> _Exercise aim_: Using the listing below, select the lines with the word "follow" and copy them.

** BEGIN Raw data **

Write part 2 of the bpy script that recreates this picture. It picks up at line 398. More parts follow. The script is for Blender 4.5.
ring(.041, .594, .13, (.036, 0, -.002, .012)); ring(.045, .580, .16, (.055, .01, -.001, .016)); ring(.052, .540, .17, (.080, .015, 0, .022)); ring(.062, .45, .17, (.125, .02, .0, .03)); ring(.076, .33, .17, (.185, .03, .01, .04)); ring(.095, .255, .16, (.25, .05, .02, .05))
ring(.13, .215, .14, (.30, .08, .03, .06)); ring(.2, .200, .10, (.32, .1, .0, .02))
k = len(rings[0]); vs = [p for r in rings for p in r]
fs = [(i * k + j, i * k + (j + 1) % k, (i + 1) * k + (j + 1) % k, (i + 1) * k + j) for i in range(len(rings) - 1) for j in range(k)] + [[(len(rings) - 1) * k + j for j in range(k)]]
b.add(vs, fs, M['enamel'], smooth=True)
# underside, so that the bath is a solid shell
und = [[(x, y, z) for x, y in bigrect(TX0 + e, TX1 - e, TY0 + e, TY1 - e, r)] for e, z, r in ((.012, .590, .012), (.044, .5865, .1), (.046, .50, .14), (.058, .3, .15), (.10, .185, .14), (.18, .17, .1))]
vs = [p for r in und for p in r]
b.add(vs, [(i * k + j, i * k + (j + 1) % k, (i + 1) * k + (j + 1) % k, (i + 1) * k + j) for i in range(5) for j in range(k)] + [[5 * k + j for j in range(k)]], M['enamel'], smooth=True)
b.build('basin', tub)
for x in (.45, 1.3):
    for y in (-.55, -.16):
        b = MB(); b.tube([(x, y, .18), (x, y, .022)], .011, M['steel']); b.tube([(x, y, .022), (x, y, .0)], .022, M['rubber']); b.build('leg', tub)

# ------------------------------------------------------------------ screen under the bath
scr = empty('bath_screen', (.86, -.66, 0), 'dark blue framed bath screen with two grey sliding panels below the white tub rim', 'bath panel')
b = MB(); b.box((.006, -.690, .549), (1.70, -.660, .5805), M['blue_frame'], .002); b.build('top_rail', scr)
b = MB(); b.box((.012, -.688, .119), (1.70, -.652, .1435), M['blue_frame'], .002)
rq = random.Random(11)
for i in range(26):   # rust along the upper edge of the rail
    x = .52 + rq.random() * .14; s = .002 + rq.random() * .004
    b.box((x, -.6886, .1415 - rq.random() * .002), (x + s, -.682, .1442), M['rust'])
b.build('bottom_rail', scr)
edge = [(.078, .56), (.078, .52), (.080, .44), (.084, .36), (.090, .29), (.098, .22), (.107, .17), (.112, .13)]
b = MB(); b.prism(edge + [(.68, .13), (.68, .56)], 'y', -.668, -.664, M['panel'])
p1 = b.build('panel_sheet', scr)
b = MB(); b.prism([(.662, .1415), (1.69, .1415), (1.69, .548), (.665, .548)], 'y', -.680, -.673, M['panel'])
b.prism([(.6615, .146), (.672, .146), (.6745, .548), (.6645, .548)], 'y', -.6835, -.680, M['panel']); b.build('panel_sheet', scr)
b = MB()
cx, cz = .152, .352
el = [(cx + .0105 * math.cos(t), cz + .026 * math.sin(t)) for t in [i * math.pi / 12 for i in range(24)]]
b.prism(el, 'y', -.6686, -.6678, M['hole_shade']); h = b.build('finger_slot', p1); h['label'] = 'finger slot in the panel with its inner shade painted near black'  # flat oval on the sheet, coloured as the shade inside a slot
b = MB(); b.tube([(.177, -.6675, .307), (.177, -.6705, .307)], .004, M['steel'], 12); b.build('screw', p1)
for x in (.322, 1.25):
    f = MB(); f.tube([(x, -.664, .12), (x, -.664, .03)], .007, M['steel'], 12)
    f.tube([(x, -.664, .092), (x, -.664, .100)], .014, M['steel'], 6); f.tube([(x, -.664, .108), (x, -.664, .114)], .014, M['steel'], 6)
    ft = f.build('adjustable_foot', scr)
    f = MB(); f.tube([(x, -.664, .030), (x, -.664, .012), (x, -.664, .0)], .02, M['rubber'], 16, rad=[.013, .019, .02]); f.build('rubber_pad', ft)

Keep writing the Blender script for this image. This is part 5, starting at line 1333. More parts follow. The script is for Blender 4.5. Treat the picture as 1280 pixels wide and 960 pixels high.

** END Raw data **

> _Output of the task_:
Write part 2 of the bpy script that recreates this picture. It picks up at line 398. More parts follow. The script is for Blender 4.5.
Keep writing the Blender script for this image. This is part 5, starting at line 1333. More parts follow. The script is for Blender 4.5. Treat the picture as 1280 pixels wide and 960 pixels high.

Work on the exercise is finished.